歴史・文化財 資料アーカイブ
宇都宮の民俗芸能
天下一関白流御神獅子舞
上河内地区中里西組に伝わる天下一関白流御神獅子舞は、毎年8月15日に、白山神社および西組公民館で、悪魔退散、国家安泰、五穀豊穣を祈って奉納されます。
三匹の獅子が笛の音に合わせて腹に付けた太鼓を打ち鳴らしながら、頭・手・足を同時に動かして舞う一人立ち三匹の獅子舞で、藤原利仁〔ふじわらのとしひと〕 公伝説のドラマチックな物語を演じ、ほかの獅子舞に類を見ない勇壮かつ独特な獅子舞です。
獅子舞には、鎮神〔ちんじん〕参りの舞・開庭〔ひらにわ〕の舞・蒔寄〔まきよせ〕の舞・唐堂〔とうどう〕の舞・弓くぐりの舞・芝隠しの舞・ニーゴの舞があり、それぞれの舞に付け役としての襷〔たすき〕、鉢巻姿で藤原利仁公が賊軍と戦う様子を表す棒と太刀があり、笠の下、腰の下、臑砕〔すねくだ〕き、引き尻〔じり〕、白刃〔しらは〕 の演目があります。
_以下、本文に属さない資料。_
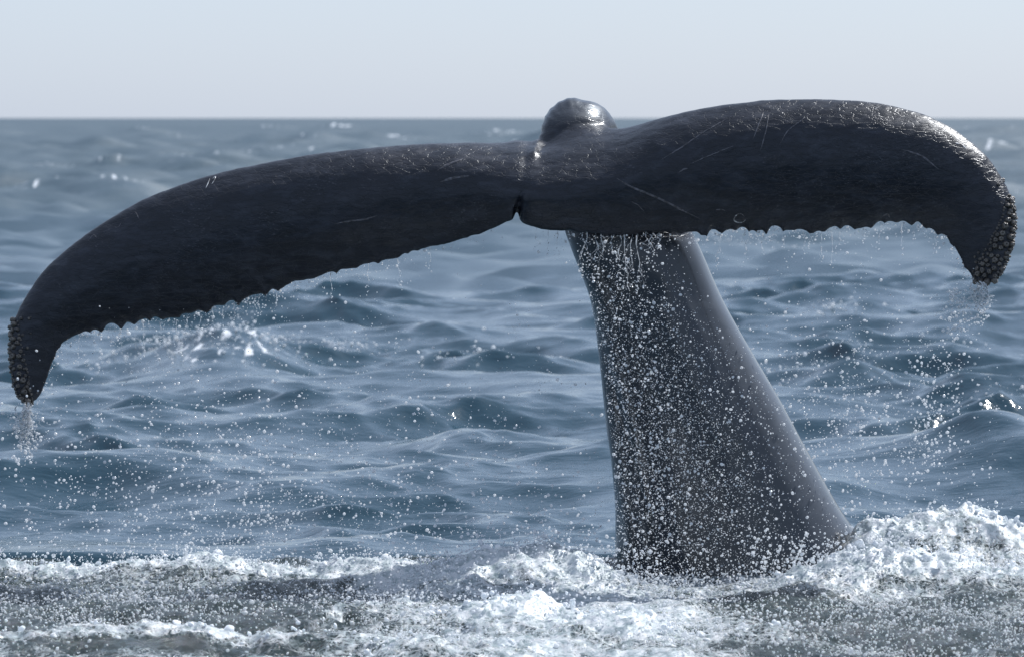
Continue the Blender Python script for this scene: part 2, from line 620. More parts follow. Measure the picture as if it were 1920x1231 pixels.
# ------------------------------------------------------------------ churned water round the tail
nx, ny = 640, 470
gx = np.linspace(PX0, PX1, nx)
gy = PY0 + (PY1 - PY0) * np.linspace(0, 1, ny)
cx, cy = np.meshgrid(gx, gy)
RIDGES = {
    'rear_left': dict(p=[(-420, 1090, .1), (0, 1082, .1), (230, 1078, .12), (340, 1070, .12), (350, 1060, .12), (450, 1064, .1), (600, 1073, .06), (730, 1072, .0), (850, 1075, -.1), (960, 1085, -.2)], w=.15, k=.6, f=.86),
    'heap': dict(p=[(760, 1105, -.45), (840, 1078, -.4), (900, 1056, -.36), (980, 1040, -.34), (1080, 1044, -.34), (1150, 1080, -.36), (1215, 1112, -.45)], w=.36, f=.86, k=.75),
    'diagonal': dict(p=[(930, 1096, -.6), (830, 1120, -.95), (730, 1142, -1.3), (640, 1166, -1.7), (540, 1192, -2.1)], w=.2, f=.5),
    'right_front': dict(p=[(1380, 1110, -.42), (1430, 1095, -.42), (1480, 1072, -.4), (1560, 1052, -.36), (1620, 1042, -.3), (1700, 1050, -.26), (1800, 1062, -.25), (1920, 1078, -.25), (2300, 1095, -.3)], w=.2, f=.95, k=.5),
    'right_rear': dict(p=[(1540, 1035, .38), (1600, 992, .4), (1680, 984, .42), (1750, 968, .44), (1830, 968, .44), (1880, 988, .42), (1940, 1015, .4), (2050, 1050, .35)], w=.24, f=.85),
    'front_heap': dict(p=[(800, 1185, -1.75), (870, 1150, -1.7), (930, 1130, -1.65), (1000, 1136, -1.65), (1060, 1165, -1.75), (1130, 1190, -1.9), (1300, 1222, -2.3)], w=.32, f=.95, k=.55),
    'front_left': dict(p=[(-300, 1200, -2.55), (0, 1197, -2.5), (180, 1184, -2.45), (350, 1180, -2.45), (480, 1186, -2.5), (640, 1205, -2.55)], w=.2, f=.55),
    'front_mid': dict(p=[(640, 1222, -2.9), (780, 1206, -2.85), (930, 1208, -2.85), (1060, 1222, -2.9)], w=.16, f=.6),
    'front_right': dict(p=[(1200, 1215, -2.5), (1320, 1196, -2.4), (1420, 1200, -2.4), (1600, 1222, -2.6)], w=.16, f=.35),
}


def churn(x, y):
    # crests of white water along each ridge, broken up by billows and fine lumps
    h = np.zeros_like(x)
    f = np.zeros_like(x)
    wob = 0.10 * fbm(x * 2.2, y * 2.2, 1.0, 3)
    for i, r in enumerate(RIDGES.values()):
        P = np.array([unproj(*p) for p in r['p']])
        o = np.argsort(P[:, 0])
        P = P[o]
        yr = np.interp(x, P[:, 0], P[:, 1])
        zr = np.interp(x, P[:, 0], P[:, 2], left=0, right=0)
        e = np.minimum(x - P[0, 0], P[-1, 0] - x)
        ed = sstep(-0.02, r.get('ramp', .25), e)
        d = (y - yr + wob) / r['w']
        g = np.exp(-np.where(d > 0, d * 1.25, d * r.get('k', .8)) ** 2) * ed
        top = np.maximum(zr, 0.015) * g
        h = np.maximum(h, top) + 0.25 * np.minimum(h, top)
        f = np.maximum(f, r['f'] * np.clip(g * 1.2, 0, 1))
    # broken water
    t = fbm(x * 2.2, y * 2.0, 2.0, 4) * 0.085
    b1 = (0.5 - np.abs(noise(x * 6, y * 5, 4.0))) * 0.075
    b2 = (0.5 - np.abs(noise(x * 17 + 3, y * 15, 7.0))) * 0.036
    b3 = (0.5 - np.abs(noise(x * 41, y * 37, 5.0))) * 0.007
    k = 0.35 + 1.15 * f
    h = h + t + (b1 + b2 + b3 - 0.045) * k + .045 * f
    return h, f


H, FO = churn(cx, cy)
# an oily smooth saucer where the tail cuts the water
px_, row_ = proj(np.stack([cx, cy, 0 * cx], -1))
calm = np.exp(-((cx - unproj(1330, 1095, -.1)[0]) / .35) ** 2 - ((cy + .1) / .35) ** 2)
H = H * (1 - .8 * calm) - .03 * calm
FO = FO * (1 - .7 * calm)
# patches: streaky foam over most of the near water, less on the far left and the lower right
quiet = .24 * sstep(.7, 1.2, cx) * sstep(-.7, -1.1, cy) + .17 * sstep(-.5, -.9, cx) * sstep(-.35, -.6, cy) * sstep(-2.4, -2.0, cy)
FO = np.maximum(FO, 0.38 - quiet + .12 * sstep(-1.2, 0, cx) + 0.34 * fbm(cx * 1.3, cy * 2.0, 6.0, 4))
FO += 0.12 * np.exp(-((cx - 0.25) / 0.8) ** 2 - ((cy + 1.9) / 1.2) ** 2)
e = patch_mask(cx, cy)
H = H * sstep(0, .3, e) - 0.14 * (1 - sstep(0, .3, e))
FO = FO * sstep(0.1, 0.9, e)
me = mesh_from('churned_water', np.stack([cx, cy, H], -1).reshape(-1, 3), grid_faces(ny, nx))
attr(me, 'foam', FO.ravel())
churn_me = me
link('churned_water', me, M_CHURN, kind='structure')


def churn_z(x, y):
    i = np.clip(((np.asarray(y) - PY0) / (PY1 - PY0) * (ny - 1)).astype(int), 0, ny - 1)
    j = np.clip(((np.asarray(x) - PX0) / (PX1 - PX0) * (nx - 1)).astype(int), 0, nx - 1)
    return H[i, j], FO[i, j]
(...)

中里西組の獅子舞は、天保九年(1839年)に宇都宮大明神(二荒山神社)の社を造営の際に地鎮し、「天下一関白流」の額を頂き、明治28年に伝来の秘密書を書き写すことが許されました。以来、藤原利仁公の功徳をいつまでも忘れることのないようにと、人々の願いが込められ、百数十年絶える事なく代々伝承されてきました。